To be done: Print the material below exactly as it stands, please, from its first line to the line holding "def C(r,g,b): return (lin(r),lin(g),lin(b),1)", with no pictures.

Scripts that build scenes
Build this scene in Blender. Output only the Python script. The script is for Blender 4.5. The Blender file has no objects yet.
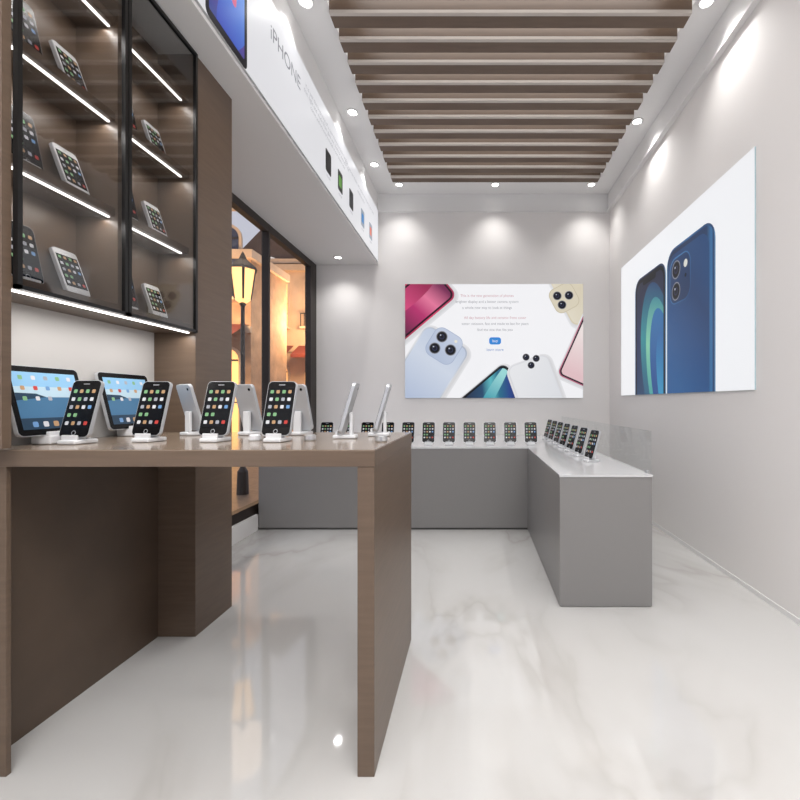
import bpy, math, random
from mathutils import Matrix, Vector
random.seed(4)
S=bpy.context.scene
try:
    S.view_settings.view_transform='Standard'
    S.view_settings.look='None'
except Exception: pass

def lin(v):
    v/=255.0
    return v/12.92 if v<=0.04045 else ((v+0.055)/1.055)**2.4
def C(r,g,b): return (lin(r),lin(g),lin(b),1)

def mat(name,col,rough=0.5,metal=0.0,emit=0.0,ecol=None,spec=0.5,bump=0.0,noise=0.0,nscale=8,stretch=(1,1,1),coat=0):
    m=bpy.data.materials.new(name); m.use_nodes=True
    nt=m.node_tree; b=nt.nodes['Principled BSDF']
    b.inputs['Base Color'].default_value=col
    b.inputs['Roughness'].default_value=rough
    b.inputs['Metallic'].default_value=metal
    b.inputs['Specular IOR Level'].default_value=spec
    if coat: b.inputs['Coat Weight'].default_value=coat; b.inputs['Coat Roughness'].default_value=0.1
    if emit:
        b.inputs['Emission Color'].default_value=ecol or col
        b.inputs['Emission Strength'].default_value=emit
    if noise or bump:
        tc=nt.nodes.new('ShaderNodeTexCoord'); mp=nt.nodes.new('ShaderNodeMapping')
        mp.inputs['Scale'].default_value=stretch
        nz=nt.nodes.new('ShaderNodeTexNoise'); nz.inputs['Scale'].default_value=nscale; nz.inputs['Detail'].default_value=6
        nt.links.new(tc.outputs['Object'],mp.inputs[0]); nt.links.new(mp.outputs[0],nz.inputs['Vector'])
        if noise:
            r=nt.nodes.new('ShaderNodeValToRGB')
            r.color_ramp.elements[0].position=0.3; r.color_ramp.elements[1].position=0.7
            r.color_ramp.elements[0].color=(col[0]*(1-noise),col[1]*(1-noise),col[2]*(1-noise),1)
            r.color_ramp.elements[1].color=(min(1,col[0]*(1+noise)),min(1,col[1]*(1+noise)),min(1,col[2]*(1+noise)),1)
            nt.links.new(nz.outputs[0],r.inputs[0]); nt.links.new(r.outputs[0],b.inputs['Base Color'])
        if bump:
            bp=nt.nodes.new('ShaderNodeBump'); bp.inputs['Strength'].default_value=bump; bp.inputs['Distance'].default_value=0.01
            nt.links.new(nz.outputs[0],bp.inputs['Height']); nt.links.new(bp.outputs[0],b.inputs['Normal'])
    return m

def marble():
    m=bpy.data.materials.new('marble_floor'); m.use_nodes=True
    nt=m.node_tree; b=nt.nodes['Principled BSDF']; L=nt.links.new
    tc=nt.nodes.new('ShaderNodeTexCoord')
    mp=nt.nodes.new('ShaderNodeMapping'); mp.inputs['Rotation'].default_value=(0,0,0.6); mp.inputs['Scale'].default_value=(1.6,0.8,1)
    L(tc.outputs['Object'],mp.inputs[0])
    n1=nt.nodes.new('ShaderNodeTexNoise'); n1.inputs['Scale'].default_value=0.8; n1.inputs['Detail'].default_value=4; n1.inputs['Distortion'].default_value=0.7
    L(mp.outputs[0],n1.inputs['Vector'])
    r=nt.nodes.new('ShaderNodeValToRGB'); cr=r.color_ramp
    cr.elements[0].position=0.0; cr.elements[0].color=C(192,191,188)
    cr.elements[1].position=1.0; cr.elements[1].color=C(197,196,194)
    for p,c in ((0.40,C(197,196,194)),(0.47,C(189,187,184)),(0.50,C(178,175,171)),(0.515,C(187,185,182)),(0.60,C(197,196,194))):
        e=cr.elements.new(p); e.color=c
    L(n1.outputs[0],r.inputs[0])
    n2=nt.nodes.new('ShaderNodeTexNoise'); n2.inputs['Scale'].default_value=0.8; n2.inputs['Detail'].default_value=3
    L(tc.outputs['Object'],n2.inputs['Vector'])
    r2=nt.nodes.new('ShaderNodeValToRGB'); r2.color_ramp.elements[0].position=0.38; r2.color_ramp.elements[1].position=0.62
    L(n2.outputs[0],r2.inputs[0])
    mx=nt.nodes.new('ShaderNodeMix'); mx.data_type='RGBA'
    mx.inputs['A'].default_value=C(196,195,193)
    L(r2.outputs[0],mx.inputs['Factor']); L(r.outputs[0],mx.inputs['B'])
    L(mx.outputs['Result'],b.inputs['Base Color'])
    b.inputs['Roughness'].default_value=0.045
    b.inputs['Specular IOR Level'].default_value=0.8
    return m

def glassmat(name,fac=0.1,tint=(1,1,1,1)):
    m=bpy.data.materials.new(name); m.use_nodes=True
    nt=m.node_tree; nt.nodes.clear()
    o=nt.nodes.new('ShaderNodeOutputMaterial'); t=nt.nodes.new('ShaderNodeBsdfTransparent'); g=nt.nodes.new('ShaderNodeBsdfGlossy')
    t.inputs[0].default_value=tint; g.inputs['Roughness'].default_value=0.03
    mx=nt.nodes.new('ShaderNodeMixShader'); mx.inputs[0].default_value=fac
    nt.links.new(t.outputs[0],mx.inputs[1]); nt.links.new(g.outputs[0],mx.inputs[2]); nt.links.new(mx.outputs[0],o.inputs[0])
    return m

WALL=mat('wall_paint',C(229,226,224),0.7,bump=0.02,nscale=60)
CEIL=mat('ceiling_paint',C(234,233,232),0.8)
RECESS=mat('recess_paint',C(176,166,156),0.8)
TRIM=mat('trim_white',C(228,227,226),0.6)
FLOOR=marble()
BROWN=mat('taupe_laminate',C(97,80,66),0.38,noise=0.10,nscale=6,stretch=(1,1,12))
BROWNSHEEN=mat('taupe_top_sheen',C(136,120,105),0.13,noise=0.06,nscale=6,stretch=(1,12,12))  # gloss sheen of the table top put into a lighter base colour
BROWND=mat('taupe_dark',C(84,69,57),0.45,noise=0.12,nscale=5,stretch=(12,1,1))
SLAT=mat('slat_wood',C(101,83,69),0.5,noise=0.10,nscale=5,stretch=(1,10,10))
SLATEDGE=mat('slat_edge',C(190,182,174),0.6)
BACKSPL=mat('backsplash',C(186,184,182),0.6)
GREY=mat('grey_lacquer',C(128,126,125),0.35)
GREYTOP=mat('counter_top_gloss',C(200,200,201),0.10)
DARK=mat('dark_plinth',C(90,88,86),0.5)
BLACK=mat('black_metal',C(24,23,23),0.35,metal=0.3)
FRAME=mat('window_frame_dark',C(42,33,28),0.45)
GLASS=glassmat('cabinet_glass',0.07,(0.80,0.80,0.80,1))
WGLASS=glassmat('window_glass',0.04)
ACRYL=glassmat('acrylic',0.07,(0.97,0.98,0.98,1))
LED=mat('led_strip',(1,1,1,1),0.5,emit=4,ecol=(1,0.98,0.96,1))
LAMP=mat('lamp_glow',(1,1,1,1),0.5,emit=12,ecol=(1,0.98,0.96,1))
WHITEP=mat('white_plastic',C(215,216,218),0.3)
SILVER=mat('brushed_silver',C(190,191,193),0.28,metal=0.85)
PHBLK=mat('phone_black',C(12,12,14),0.25,spec=0.2)
SCR=mat('phone_screen',C(16,18,22),0.25,emit=0.15,spec=0.15)
IC=[mat('icon_%d'%i,c,0.3,emit=0.35,spec=0.1) for i,c in enumerate([C(110,150,110),C(95,130,170),C(180,180,184),C(160,128,95),C(140,142,150),C(165,60,55)])]
PHSIDE=mat('phone_aluminium',C(190,192,196),0.35,metal=0.4)

class MB:
    def __init__(s): s.v=[];s.f=[];s.m=[];s.mats=[];s.M=Matrix.Identity(4);s.sm=[]
    def mi(s,m):
        if m not in s.mats: s.mats.append(m)
        return s.mats.index(m)
    def face(s,pts,m):
        i0=len(s.v)
        for p in pts: s.v.append(tuple(s.M@Vector(p)))
        s.f.append(list(range(i0,i0+len(pts)))); s.m.append(s.mi(m))
    def raw(s,pts,faces,m):
        i0=len(s.v)
        for p in pts: s.v.append(tuple(s.M@Vector(p)))
        k=s.mi(m)
        for f in faces: s.f.append([i0+i for i in f]); s.m.append(k)
    def box(s,a,b,m,bev=0.0):
        x0,y0,z0=a;x1,y1,z1=b
        if bev<=0:
            P=[(x0,y0,z0),(x1,y0,z0),(x1,y1,z0),(x0,y1,z0),(x0,y0,z1),(x1,y0,z1),(x1,y1,z1),(x0,y1,z1)]
            s.raw(P,[(3,2,1,0),(4,5,6,7),(0,1,5,4),(1,2,6,5),(2,3,7,6),(3,0,4,7)],m)
        else:
            import bmesh
            bm=bmesh.new(); bmesh.ops.create_cube(bm,size=1)
            for v in bm.verts: v.co=Vector(((x0+x1)/2+v.co.x*(x1-x0),(y0+y1)/2+v.co.y*(y1-y0),(z0+z1)/2+v.co.z*(z1-z0)))
            bmesh.ops.bevel(bm,geom=list(bm.edges),offset=bev,segments=2,affect='EDGES',profile=0.5)
            bm.verts.ensure_lookup_table(); bm.verts.index_update()
            s.raw([tuple(v.co) for v in bm.verts],[[v.index for v in f.verts] for f in bm.faces],m); bm.free()
    def prism(s,poly,y0,y1,m,mside=None):
        n=len(poly)
        P=[(x,y0,z) for x,z in poly]+[(x,y1,z) for x,z in poly]
        s.raw(P,[list(range(n))],m)
        s.raw(P,[list(range(2*n-1,n-1,-1))],m)
        s.raw(P,[(i,i+n,(i+1)%n+n,(i+1)%n) for i in range(n)],mside or m)
    def lathe(s,prof,c,m,n=20):
        P=[];F=[]
        for r,z in prof:
            for i in range(n):
                a=2*math.pi*i/n; P.append((c[0]+r*math.cos(a),c[1]+r*math.sin(a),c[2]+z))
        for j in range(len(prof)-1):
            for i in range(n): F.append((j*n+i,j*n+(i+1)%n,(j+1)*n+(i+1)%n,(j+1)*n+i))
        F.append(list(range(n))[::-1]); F.append([(len(prof)-1)*n+i for i in range(n)])
        s.raw(P,F,m)
    def build(s,name,parent=None,smooth=False):
        me=bpy.data.meshes.new(name); me.from_pydata(s.v,[],s.f)
        for m in s.mats: me.materials.append(m)
        for i,p in enumerate(me.polygons): p.material_index=s.m[i]; p.use_smooth=smooth
        me.update()
        o=bpy.data.objects.new(name,me); S.collection.objects.link(o)
        if parent: o.parent=parent
        return o
def empty(name,loc=(0,0,0)):
    e=bpy.data.objects.new(name,None); S.collection.objects.link(e); e.empty_display_size=0.1; return e
def simple(name,boxes,parent=None):
    b=MB()
    for q in boxes: b.box(*q)
    return b.build(name,parent)

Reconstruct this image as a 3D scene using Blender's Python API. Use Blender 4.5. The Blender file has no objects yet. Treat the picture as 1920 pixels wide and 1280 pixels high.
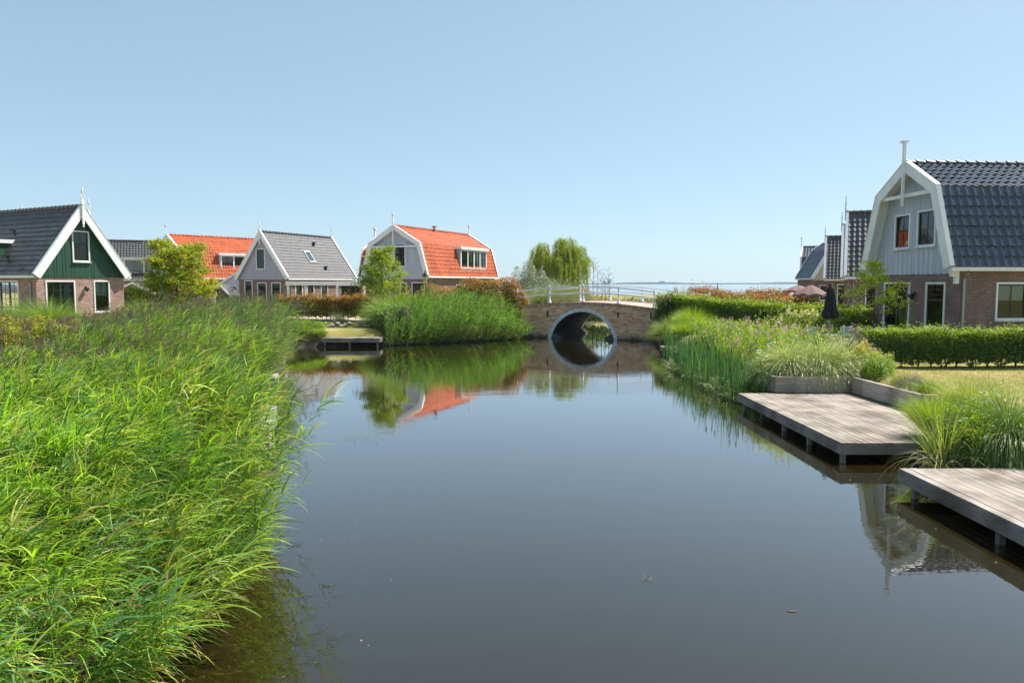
import bpy, math, random
import numpy as np
from math import radians as RAD, sin, cos, pi, sqrt
C = bpy.context.scene.collection
SC = bpy.context.scene

# ------------------------------------------------------------------ camera, world, sun, exposure
CAM_H = 3.6; FPX = 1400.0; PITCH = math.atan(108 / FPX)
cam_d = bpy.data.cameras.new('camera'); cam = bpy.data.objects.new('camera', cam_d); C.objects.link(cam)
cam.location = (0, 0, CAM_H); cam.rotation_euler = (pi / 2 - PITCH, 0, 0)
cam_d.sensor_width = 36.0; cam_d.lens = 36.0 * FPX / 1920.0
cam_d.clip_start = 0.1; cam_d.clip_end = 40000
SC.camera = cam
SUN_EL, SUN_AZ = 55.0, 60.0          # azimuth clockwise from +Y
W = bpy.data.worlds.new('World'); SC.world = W; W.use_nodes = True
wn = W.node_tree; wn.nodes.clear()
wo = wn.nodes.new('ShaderNodeOutputWorld'); wb = wn.nodes.new('ShaderNodeBackground')
sk = wn.nodes.new('ShaderNodeTexSky'); sk.sky_type = 'NISHITA'; sk.sun_disc = False
sk.sun_elevation = RAD(SUN_EL); sk.sun_rotation = RAD(SUN_AZ)
sk.altitude = 0; sk.air_density = 0.6; sk.dust_density = 0.8; sk.ozone_density = 2.2
wb.inputs[1].default_value = 0.115
sm = wn.nodes.new('ShaderNodeMixRGB'); sm.blend_type = 'MULTIPLY'; sm.inputs[0].default_value = 1; sc1 = wn.nodes.new('ShaderNodeMixRGB'); sc1.blend_type = 'MULTIPLY'; sc1.inputs[0].default_value = 1; sc1.inputs[2].default_value = (0.115, 0.115, 0.115, 1)
sg = wn.nodes.new('ShaderNodeGamma'); sg.inputs[1].default_value = 0.45      # the summer haze flattens the sky's own gradient
sm.inputs[2].default_value = (0.875 * 4.28, 1.05 * 4.28, 1.09 * 4.28, 1)
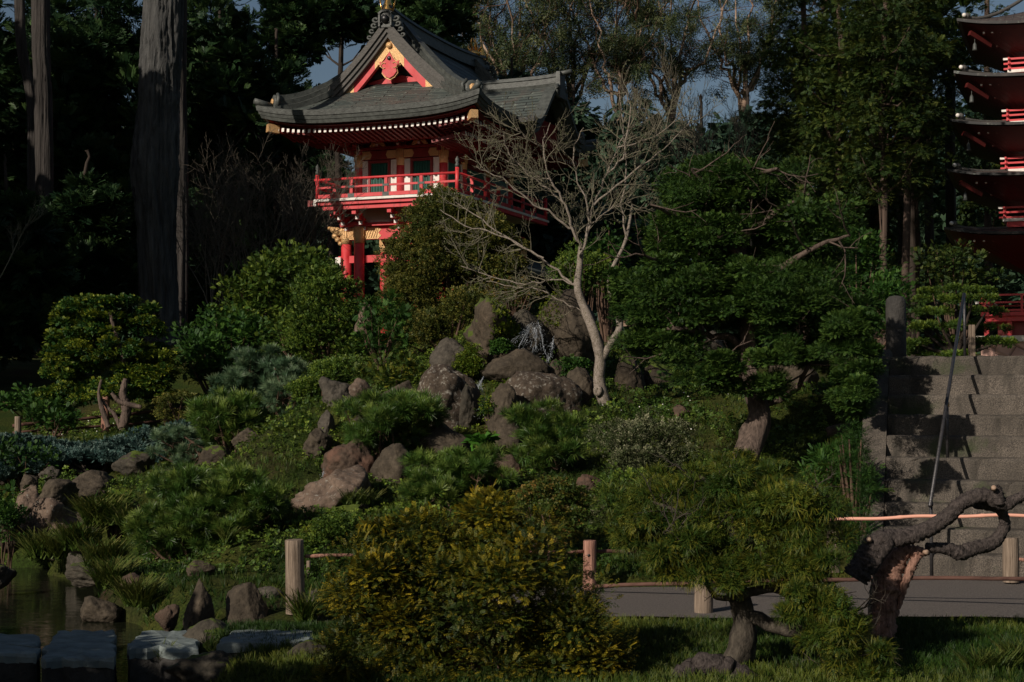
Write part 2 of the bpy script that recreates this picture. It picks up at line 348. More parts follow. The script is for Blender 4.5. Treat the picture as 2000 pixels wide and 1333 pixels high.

Solved exercise:
Build this scene in Blender. Output only the Python script. The script is for Blender 4.5. The Blender file has no objects yet.
import bpy, math, random
from mathutils import Matrix, Vector
random.seed(4)
S=bpy.context.scene
try:
    S.view_settings.view_transform='Standard'
    S.view_settings.look='None'
except Exception: pass

def lin(v):
    v/=255.0
    return v/12.92 if v<=0.04045 else ((v+0.055)/1.055)**2.4
def C(r,g,b): return (lin(r),lin(g),lin(b),1)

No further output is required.